Comment by trod1234

18 days ago

I dislike articles like this because they tend to get the details wrong, while having things that sound plausible, but still poorly defining the problem.

The article does little more than promote and repeat the same arguments that led to each one of the things mentioned as negatives, with somehow this time will be different.

I hate to be the one to say this, but if the problem has repeated itself over decades, its not the subject matter but the type of people involved.

The subject matter changes, and you get the same result. The only thing that does not change are the people involved, and when you look at who is involved specifically it comes down to the bureacratic administrators, and the NEA special interests that receive the most weight. They are the experts after all.
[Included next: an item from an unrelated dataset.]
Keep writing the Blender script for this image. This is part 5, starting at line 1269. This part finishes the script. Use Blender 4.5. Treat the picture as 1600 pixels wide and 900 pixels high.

After a certain amount of time, the only way these things are still a problem is because it was intended to be that way by someone involved. Education is hardly rocket science.

Ask yourself why Critical Thinking and Reasoning doesn't really happen until college? Philosophy used to be included in all basic education starting around 3rd-4th grade. It has since largely been withheld, but anyone receiving this education scores significantly higher than those that don't.

Food for thought, Trivium based curricula stood the test of time for hundreds of years, it was not until people started tinkering and removing things that we started having these problems.

If you teach kids critical thinking they won't believe in religious fairytales anymore.

  • If you teach them critical thinking, they won't believe in false ideology anymore which would normally blind them to everything else.

    Some people are working real hard towards extinction.